Il y a un point indéniable : c’est du pur Indiana Jones. James Mangold coche toutes les cases du film d’aventures made in Spielberg. Peut-être même trop, le fan-service allant un peu loin (notamment sur la scène finale, où la présence de Sallah incarné par John Rhys-Davies reste assez anecdotique). Sur le fond, on retrouve une séquence avec des insectes dégueus, une course-poursuite, une exploration de grotte, la fameuse réplique “sa place est dans un musée”, un gosse un peu ingénu, une introduction où le personnage est à face cachée, des nazis…
On retrouve même un Spielberg shot. Sauf que cela souligne une des (petites) faiblesses du film : même si l’on adore James Mangold, il n’est pas Spielberg. Et visuellement, cela se voit. Les plans, jamais laids, ne sont jamais aussi frappants et splendides qu’à l’accoutumée.
Peut-être que cela vient du tout numérique. Bien que tourné dans des décors réels (et ça fait du bien, bon Dieu), la présence d’autant d’effets spéciaux, notamment à cause des longues séquences où Indy est rajeuni en VFX par du de-aging (qui, aussi impressionnant qu’il soit, ne fonctionne pas entièrement) mais pas que, saute aux yeux. D’autant plus que cela ne colle pas du tout au message du film qui, lui, est très intelligent.
En effet, on retrouve un Indy vieillissant, qui refuse la modernité. Il a du mal à comprendre la jeunesse, est déconcerté par le fait d’aller vers l’avenir alors qu’on a encore tant de choses à apprendre du passé. Sur ce point précis, c’est dommage que l’image, trop numérique et trop fausse, n’épouse pas le propos du film.
On est tatillons, car à côté de ça, justement, tout cet aspect est assez malin, et très bien exploité – notamment dans un dernier acte, que l’on ne spoilera pas mais qui est assez incroyable (et qui va diviser parce qu’assez extrême) et totalement fou. Et le personnage de Phoebe Waller-Bridge incarne parfaitement cette modernité, respectueuse de l’héritage mais allant sans cesse de l’avant.
Il faut le dire : cette dernière est remarquable. Son jeu est parfait, elle garde les mêmes mimiques et traits d’humour qu’on lui connaissait dans Fleabag tout en étant parfaitement crédible dans de la pure action – prouvant qu’elle mérite largement sa place dans les blockbusters. Ce n’est pas la seule, puisque tout le casting tient la route, mais c’est vraiment elle qui ressort.

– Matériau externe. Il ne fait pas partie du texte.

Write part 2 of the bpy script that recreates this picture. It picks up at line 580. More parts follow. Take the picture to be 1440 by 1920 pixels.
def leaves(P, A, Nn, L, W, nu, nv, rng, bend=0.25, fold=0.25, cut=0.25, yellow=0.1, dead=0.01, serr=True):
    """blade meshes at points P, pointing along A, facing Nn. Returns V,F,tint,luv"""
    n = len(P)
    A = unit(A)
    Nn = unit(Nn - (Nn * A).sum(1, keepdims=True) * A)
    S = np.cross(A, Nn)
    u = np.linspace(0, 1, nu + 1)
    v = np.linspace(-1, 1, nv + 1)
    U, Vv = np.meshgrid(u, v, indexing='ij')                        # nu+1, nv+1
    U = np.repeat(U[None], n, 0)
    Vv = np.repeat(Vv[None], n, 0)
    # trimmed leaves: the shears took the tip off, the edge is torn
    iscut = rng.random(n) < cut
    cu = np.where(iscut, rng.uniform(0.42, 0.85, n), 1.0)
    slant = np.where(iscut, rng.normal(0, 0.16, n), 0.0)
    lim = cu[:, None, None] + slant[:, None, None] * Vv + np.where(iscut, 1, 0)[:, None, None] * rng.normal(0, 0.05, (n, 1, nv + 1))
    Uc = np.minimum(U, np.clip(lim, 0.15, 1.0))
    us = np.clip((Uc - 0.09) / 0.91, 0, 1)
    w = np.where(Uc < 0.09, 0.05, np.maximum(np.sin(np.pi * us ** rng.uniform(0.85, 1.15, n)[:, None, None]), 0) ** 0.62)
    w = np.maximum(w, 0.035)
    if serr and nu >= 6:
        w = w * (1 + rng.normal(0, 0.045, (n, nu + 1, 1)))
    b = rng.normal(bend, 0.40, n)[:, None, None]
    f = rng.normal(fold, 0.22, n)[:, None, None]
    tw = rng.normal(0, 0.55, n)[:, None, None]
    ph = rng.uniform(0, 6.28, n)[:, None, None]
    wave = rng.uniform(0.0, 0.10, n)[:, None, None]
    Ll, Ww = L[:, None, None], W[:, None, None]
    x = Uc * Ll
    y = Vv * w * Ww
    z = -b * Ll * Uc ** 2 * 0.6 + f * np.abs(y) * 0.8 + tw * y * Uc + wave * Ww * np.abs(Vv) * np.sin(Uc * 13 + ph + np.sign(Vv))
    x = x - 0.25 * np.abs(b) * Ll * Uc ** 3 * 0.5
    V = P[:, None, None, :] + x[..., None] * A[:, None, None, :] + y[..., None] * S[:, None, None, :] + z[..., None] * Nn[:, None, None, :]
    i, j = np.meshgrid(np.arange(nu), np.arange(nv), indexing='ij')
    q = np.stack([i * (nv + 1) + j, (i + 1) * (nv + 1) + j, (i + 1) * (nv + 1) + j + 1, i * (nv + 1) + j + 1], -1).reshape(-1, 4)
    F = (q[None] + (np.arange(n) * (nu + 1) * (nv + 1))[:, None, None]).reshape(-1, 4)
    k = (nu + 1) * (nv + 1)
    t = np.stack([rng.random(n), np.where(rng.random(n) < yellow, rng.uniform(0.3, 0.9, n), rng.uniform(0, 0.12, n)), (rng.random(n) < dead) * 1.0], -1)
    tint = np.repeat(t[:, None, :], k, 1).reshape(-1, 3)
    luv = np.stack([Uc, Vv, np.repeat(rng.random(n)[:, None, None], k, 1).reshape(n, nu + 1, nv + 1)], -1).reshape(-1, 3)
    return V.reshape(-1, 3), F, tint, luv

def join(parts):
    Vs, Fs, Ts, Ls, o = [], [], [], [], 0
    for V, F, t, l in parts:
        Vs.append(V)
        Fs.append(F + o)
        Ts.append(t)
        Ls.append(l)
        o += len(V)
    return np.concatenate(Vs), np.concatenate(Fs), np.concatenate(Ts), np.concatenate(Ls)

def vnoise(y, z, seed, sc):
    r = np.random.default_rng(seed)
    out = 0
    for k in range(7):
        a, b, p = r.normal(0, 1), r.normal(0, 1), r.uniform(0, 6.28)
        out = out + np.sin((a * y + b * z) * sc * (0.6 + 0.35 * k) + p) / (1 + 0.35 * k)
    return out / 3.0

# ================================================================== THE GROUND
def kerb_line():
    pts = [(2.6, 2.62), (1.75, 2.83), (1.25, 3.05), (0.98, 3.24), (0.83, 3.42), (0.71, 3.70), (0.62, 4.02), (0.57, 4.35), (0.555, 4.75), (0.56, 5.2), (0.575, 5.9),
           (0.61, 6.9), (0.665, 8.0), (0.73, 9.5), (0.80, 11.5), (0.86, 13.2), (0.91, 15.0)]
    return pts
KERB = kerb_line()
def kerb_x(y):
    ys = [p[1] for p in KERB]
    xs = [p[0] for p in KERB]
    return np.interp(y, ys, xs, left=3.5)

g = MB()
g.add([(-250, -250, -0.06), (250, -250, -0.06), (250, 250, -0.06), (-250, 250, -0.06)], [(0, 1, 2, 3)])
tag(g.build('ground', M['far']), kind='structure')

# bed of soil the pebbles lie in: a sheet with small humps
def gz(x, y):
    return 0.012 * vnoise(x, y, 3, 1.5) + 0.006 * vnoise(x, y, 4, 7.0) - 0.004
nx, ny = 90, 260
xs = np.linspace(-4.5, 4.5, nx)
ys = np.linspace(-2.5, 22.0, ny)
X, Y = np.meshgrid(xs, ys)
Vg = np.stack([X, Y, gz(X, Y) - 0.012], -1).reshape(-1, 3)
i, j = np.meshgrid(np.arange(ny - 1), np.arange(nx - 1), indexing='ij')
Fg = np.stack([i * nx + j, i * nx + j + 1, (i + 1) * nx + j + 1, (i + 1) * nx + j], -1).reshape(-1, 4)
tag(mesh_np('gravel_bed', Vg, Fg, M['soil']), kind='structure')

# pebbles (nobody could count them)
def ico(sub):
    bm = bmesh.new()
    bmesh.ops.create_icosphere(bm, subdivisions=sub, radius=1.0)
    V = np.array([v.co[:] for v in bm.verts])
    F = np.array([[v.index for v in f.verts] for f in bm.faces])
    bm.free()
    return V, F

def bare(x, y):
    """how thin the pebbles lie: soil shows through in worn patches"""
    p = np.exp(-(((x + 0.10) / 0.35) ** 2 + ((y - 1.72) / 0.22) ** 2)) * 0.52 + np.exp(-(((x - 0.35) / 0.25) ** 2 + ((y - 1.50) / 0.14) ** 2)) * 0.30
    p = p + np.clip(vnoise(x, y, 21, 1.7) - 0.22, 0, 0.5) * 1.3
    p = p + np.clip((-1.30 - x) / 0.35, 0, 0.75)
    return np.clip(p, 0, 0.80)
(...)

Cela n’empêche pas d’avoir des personnages secondaires, très secondaires, voire facultatifs (Antonio Banderas, notamment). Mais c’est peut-être plus lié au principal problème du film : il y a trop d’arcs, trop d’actes. Le film est trop long. Jusque-là, aucun Indiana Jones n’avait franchement dépassé les 2 heures. Lui dure 2 heures et 30 minutes. Et l’on gagnerait largement à supprimer, disons, un certain passage sous l’eau, par exemple.

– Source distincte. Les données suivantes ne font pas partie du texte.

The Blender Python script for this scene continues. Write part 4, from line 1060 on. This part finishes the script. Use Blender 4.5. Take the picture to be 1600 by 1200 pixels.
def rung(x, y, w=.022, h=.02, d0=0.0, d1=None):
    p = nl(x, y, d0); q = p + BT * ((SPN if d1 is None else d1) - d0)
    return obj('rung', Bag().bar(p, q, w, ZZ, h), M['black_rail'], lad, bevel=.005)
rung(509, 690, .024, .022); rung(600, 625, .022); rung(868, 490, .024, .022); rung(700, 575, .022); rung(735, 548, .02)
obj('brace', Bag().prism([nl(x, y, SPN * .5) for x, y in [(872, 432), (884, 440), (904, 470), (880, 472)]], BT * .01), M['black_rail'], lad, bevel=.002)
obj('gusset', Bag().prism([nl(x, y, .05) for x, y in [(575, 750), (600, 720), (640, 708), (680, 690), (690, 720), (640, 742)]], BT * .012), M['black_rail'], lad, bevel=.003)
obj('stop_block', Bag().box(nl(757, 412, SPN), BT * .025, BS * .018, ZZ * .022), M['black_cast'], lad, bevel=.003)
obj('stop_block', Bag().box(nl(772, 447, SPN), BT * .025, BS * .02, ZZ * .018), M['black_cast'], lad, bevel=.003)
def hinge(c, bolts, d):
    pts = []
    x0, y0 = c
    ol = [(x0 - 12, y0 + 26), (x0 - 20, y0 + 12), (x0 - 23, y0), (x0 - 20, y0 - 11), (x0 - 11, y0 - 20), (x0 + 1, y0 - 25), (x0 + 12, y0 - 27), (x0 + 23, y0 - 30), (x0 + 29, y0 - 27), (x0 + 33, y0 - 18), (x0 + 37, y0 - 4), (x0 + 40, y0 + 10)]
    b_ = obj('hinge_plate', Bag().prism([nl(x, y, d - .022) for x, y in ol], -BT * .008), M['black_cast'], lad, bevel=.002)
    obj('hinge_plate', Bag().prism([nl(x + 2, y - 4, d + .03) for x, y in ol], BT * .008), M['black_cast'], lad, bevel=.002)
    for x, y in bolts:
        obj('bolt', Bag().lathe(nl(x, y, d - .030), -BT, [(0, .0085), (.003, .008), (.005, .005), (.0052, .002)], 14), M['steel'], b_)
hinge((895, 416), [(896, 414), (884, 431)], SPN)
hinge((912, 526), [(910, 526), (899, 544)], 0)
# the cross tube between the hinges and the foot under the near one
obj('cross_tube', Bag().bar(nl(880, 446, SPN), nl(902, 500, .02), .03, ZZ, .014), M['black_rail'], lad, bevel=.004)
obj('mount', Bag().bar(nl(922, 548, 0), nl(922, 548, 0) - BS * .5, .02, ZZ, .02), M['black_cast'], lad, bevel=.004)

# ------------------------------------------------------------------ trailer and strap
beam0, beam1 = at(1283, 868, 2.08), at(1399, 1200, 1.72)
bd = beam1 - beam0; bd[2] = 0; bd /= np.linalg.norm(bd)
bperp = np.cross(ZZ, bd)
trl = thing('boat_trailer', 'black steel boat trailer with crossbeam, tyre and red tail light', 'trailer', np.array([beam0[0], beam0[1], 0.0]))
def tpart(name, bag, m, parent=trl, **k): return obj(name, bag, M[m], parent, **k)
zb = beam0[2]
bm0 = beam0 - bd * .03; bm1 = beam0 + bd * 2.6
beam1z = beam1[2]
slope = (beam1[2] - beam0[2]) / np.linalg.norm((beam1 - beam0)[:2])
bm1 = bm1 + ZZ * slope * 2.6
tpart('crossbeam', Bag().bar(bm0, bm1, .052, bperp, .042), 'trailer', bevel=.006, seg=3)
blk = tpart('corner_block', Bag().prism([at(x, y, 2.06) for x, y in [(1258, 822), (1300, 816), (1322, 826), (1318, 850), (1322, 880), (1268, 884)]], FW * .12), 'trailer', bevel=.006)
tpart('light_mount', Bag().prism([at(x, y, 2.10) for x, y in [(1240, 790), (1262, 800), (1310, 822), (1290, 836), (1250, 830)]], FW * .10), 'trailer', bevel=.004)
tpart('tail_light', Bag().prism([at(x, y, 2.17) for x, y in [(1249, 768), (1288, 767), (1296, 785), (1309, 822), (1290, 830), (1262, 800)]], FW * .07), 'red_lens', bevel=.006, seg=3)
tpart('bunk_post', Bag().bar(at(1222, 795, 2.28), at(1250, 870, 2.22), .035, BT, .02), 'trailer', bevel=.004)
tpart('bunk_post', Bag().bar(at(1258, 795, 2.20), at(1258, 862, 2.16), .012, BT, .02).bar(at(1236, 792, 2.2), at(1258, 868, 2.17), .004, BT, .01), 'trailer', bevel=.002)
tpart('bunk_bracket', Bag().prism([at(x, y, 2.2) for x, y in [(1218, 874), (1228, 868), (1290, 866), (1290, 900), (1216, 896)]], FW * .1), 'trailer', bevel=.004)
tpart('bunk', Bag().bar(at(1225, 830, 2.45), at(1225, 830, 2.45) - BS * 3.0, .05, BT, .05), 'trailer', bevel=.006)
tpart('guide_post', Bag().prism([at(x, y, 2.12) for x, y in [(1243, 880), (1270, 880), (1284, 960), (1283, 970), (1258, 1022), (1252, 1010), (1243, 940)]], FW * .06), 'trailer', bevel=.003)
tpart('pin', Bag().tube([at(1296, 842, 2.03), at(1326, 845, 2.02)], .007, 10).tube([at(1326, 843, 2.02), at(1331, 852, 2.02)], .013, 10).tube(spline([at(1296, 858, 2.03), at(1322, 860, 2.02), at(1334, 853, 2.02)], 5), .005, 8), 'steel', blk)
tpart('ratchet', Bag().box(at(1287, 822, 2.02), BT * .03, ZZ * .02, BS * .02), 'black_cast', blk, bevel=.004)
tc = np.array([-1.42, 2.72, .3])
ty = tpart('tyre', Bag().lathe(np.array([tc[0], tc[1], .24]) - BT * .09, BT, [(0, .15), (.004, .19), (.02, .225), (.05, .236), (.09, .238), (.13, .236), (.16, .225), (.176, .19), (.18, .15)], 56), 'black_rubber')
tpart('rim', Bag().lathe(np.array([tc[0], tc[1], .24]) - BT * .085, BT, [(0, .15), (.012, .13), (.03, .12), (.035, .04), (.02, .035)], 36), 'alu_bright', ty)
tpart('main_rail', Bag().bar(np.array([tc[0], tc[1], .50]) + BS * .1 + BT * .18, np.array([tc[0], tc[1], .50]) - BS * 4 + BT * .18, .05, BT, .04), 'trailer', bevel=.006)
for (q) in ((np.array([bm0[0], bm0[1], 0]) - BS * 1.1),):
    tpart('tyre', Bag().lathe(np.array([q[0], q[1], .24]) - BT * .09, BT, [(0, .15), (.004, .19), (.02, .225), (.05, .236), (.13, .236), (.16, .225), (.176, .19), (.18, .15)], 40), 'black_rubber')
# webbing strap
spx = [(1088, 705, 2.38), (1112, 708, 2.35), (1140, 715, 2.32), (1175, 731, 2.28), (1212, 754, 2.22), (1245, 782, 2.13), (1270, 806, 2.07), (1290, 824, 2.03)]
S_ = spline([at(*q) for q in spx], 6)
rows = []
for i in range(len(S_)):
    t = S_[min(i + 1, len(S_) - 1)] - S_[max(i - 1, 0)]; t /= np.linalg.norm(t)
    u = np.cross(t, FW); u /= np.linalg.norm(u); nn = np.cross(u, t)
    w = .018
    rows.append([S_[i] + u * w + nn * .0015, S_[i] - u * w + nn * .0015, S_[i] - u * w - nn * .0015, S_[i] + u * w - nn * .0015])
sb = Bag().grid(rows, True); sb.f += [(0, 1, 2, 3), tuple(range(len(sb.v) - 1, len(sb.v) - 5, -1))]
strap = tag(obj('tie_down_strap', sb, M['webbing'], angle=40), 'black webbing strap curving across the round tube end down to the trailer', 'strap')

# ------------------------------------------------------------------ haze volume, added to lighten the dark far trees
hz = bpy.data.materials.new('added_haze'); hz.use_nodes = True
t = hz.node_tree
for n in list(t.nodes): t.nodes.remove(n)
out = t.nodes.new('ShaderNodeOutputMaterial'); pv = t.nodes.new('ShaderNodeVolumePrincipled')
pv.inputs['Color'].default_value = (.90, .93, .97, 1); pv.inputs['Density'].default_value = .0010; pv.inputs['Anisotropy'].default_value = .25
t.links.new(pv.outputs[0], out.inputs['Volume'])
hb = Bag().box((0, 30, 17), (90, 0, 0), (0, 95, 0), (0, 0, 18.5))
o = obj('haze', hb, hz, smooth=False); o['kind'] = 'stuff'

Est-ce qu’on ne chipote pas, au fond ? Si, sans doute. Car le fait est que le contrat est rempli, on retrouve vraiment Indy, l’aventure est grande, le script est solide, les séquences d’action fonctionnent, et l’émotion est là (oui, on a lâché quelques larmes). N’est-ce pas ce qu’on attend d’un Indiana Jones ? Si. Et puis, c’est toujours mieux que Le Royaume du crâne de cristal, malgré toutes ses incohérences et ses plans numériques laids. Ce qui est déjà une grande victoire.
On retient quoi ?
L’actrice qui tire son épingle du jeu : Phoebe Waller-Bridge
La principale qualité : une réflexion sur le vieillissement de son personnage vraiment intelligente
Le principal défaut : trop d’effets spéciaux, qui vont vite périmer en plus
Un film que vous aimerez si vous avez aimé : les quatre précédents, et Logan de James Mangold
Ça aurait pu s’appeler : Indiana Jones et la Retraite à 70 ans (mais pas sûr que la CGT apprécie)
La quote pour résumer le film : “S’il peut décevoir un peu techniquement, il reste un très bon volet qui tient ses promesses, généreux (trop ?), et intelligent.”